### Problem details
Return the whole listing, keeping every character the same.

# start of Data excerpt

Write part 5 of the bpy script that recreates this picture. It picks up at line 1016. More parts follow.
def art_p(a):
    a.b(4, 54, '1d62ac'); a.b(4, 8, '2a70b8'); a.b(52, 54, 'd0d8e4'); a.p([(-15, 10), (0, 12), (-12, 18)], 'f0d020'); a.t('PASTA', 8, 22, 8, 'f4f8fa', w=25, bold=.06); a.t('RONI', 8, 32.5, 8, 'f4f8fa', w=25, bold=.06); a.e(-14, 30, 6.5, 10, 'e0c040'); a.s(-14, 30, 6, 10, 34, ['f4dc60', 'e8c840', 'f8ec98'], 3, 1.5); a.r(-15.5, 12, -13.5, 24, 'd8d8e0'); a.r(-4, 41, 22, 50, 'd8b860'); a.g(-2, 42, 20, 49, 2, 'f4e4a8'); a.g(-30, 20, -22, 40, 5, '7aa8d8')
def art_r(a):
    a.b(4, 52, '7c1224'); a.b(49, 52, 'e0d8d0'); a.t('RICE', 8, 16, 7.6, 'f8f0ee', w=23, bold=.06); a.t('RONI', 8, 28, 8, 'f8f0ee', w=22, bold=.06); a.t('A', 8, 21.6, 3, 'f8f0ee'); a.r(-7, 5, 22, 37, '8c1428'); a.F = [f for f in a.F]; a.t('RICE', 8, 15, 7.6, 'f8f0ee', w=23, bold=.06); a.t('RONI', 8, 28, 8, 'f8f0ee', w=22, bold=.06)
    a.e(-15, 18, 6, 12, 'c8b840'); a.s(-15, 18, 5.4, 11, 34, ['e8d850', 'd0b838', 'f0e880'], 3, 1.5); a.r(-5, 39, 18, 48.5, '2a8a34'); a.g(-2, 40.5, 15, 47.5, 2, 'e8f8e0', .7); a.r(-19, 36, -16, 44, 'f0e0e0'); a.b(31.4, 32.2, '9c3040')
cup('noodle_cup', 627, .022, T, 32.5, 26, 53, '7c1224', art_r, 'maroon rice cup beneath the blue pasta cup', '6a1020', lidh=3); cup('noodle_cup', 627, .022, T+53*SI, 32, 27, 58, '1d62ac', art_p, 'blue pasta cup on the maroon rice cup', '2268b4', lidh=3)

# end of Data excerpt

### Exercise solution
Write part 5 of the bpy script that recreates this picture. It picks up at line 1016. More parts follow.
def art_p(a):
    a.b(4, 54, '1d62ac'); a.b(4, 8, '2a70b8'); a.b(52, 54, 'd0d8e4'); a.p([(-15, 10), (0, 12), (-12, 18)], 'f0d020'); a.t('PASTA', 8, 22, 8, 'f4f8fa', w=25, bold=.06); a.t('RONI', 8, 32.5, 8, 'f4f8fa', w=25, bold=.06); a.e(-14, 30, 6.5, 10, 'e0c040'); a.s(-14, 30, 6, 10, 34, ['f4dc60', 'e8c840', 'f8ec98'], 3, 1.5); a.r(-15.5, 12, -13.5, 24, 'd8d8e0'); a.r(-4, 41, 22, 50, 'd8b860'); a.g(-2, 42, 20, 49, 2, 'f4e4a8'); a.g(-30, 20, -22, 40, 5, '7aa8d8')
def art_r(a):
    a.b(4, 52, '7c1224'); a.b(49, 52, 'e0d8d0'); a.t('RICE', 8, 16, 7.6, 'f8f0ee', w=23, bold=.06); a.t('RONI', 8, 28, 8, 'f8f0ee', w=22, bold=.06); a.t('A', 8, 21.6, 3, 'f8f0ee'); a.r(-7, 5, 22, 37, '8c1428'); a.F = [f for f in a.F]; a.t('RICE', 8, 15, 7.6, 'f8f0ee', w=23, bold=.06); a.t('RONI', 8, 28, 8, 'f8f0ee', w=22, bold=.06)
    a.e(-15, 18, 6, 12, 'c8b840'); a.s(-15, 18, 5.4, 11, 34, ['e8d850', 'd0b838', 'f0e880'], 3, 1.5); a.r(-5, 39, 18, 48.5, '2a8a34'); a.g(-2, 40.5, 15, 47.5, 2, 'e8f8e0', .7); a.r(-19, 36, -16, 44, 'f0e0e0'); a.b(31.4, 32.2, '9c3040')
cup('noodle_cup', 627, .022, T, 32.5, 26, 53, '7c1224', art_r, 'maroon rice cup beneath the blue pasta cup', '6a1020', lidh=3); cup('noodle_cup', 627, .022, T+53*SI, 32, 27, 58, '1d62ac', art_p, 'blue pasta cup on the maroon rice cup', '2268b4', lidh=3)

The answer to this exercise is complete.